Availability of Other Aliphatic Polycarbonates Derived from Geometric Isomers of Butene Oxide and Carbon Dioxide Coupling Reactions

In this study, we investigate the selectivity for copolymer versus cyclic carbonate production from the coupling of isomeric forms of butene oxide with carbon dioxide in the presence of binary and bifunctional cobalt­(III) and chromium­(III) salicylaldimine catalysts. Use of the less problematic 1-butene oxide has previously been reported to preferentially afford copolymer from its coupling with CO₂. Of the epoxides, cis- and trans-2-butene oxide and isobutene oxide, only cis-2-butene oxide was shown to selectively provide polycarbonate, with both cobalt­(III) catalysts being more effective than their chromium­(III) analogues. The binary chromium catalyst system produced both cis- and trans-cyclic carbonates from the cycloaddition of CO₂ and cis-2-butene oxide, whereas, the corresponding cobalt­(III) catalyst selectively yielded 75.4% copolymer at 40 °C with the remaining product being trans-cyclic carbonate. In this instance, the trans-cyclic carbonate results from copolymer degradation, consistent with the observation that depolymerization of the copolymer derived from CO₂ and cis-2-butene oxide affords trans-cyclic carbonate exclusively. By way of contrast, both bifunctional catalysts were efficient at producing copolymers with selectivities of 100% (40 °C) and 79% (70 °C) for the cobalt and chromium catalysts, respectively.

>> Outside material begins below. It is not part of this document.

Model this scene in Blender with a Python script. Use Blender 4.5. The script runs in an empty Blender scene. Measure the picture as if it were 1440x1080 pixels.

The glass transition temperature (T_g) of poly­(trans-2-butene carbonate) derived from the completely alternating copolymerization of CO₂ and cis-2-butene oxide was found to be 68 °C, some 30 deg higher than poly­(propylene carbonate). Furthermore, it was shown to have a significantly lower % elongation-to-break value than poly­(propylene carbonate).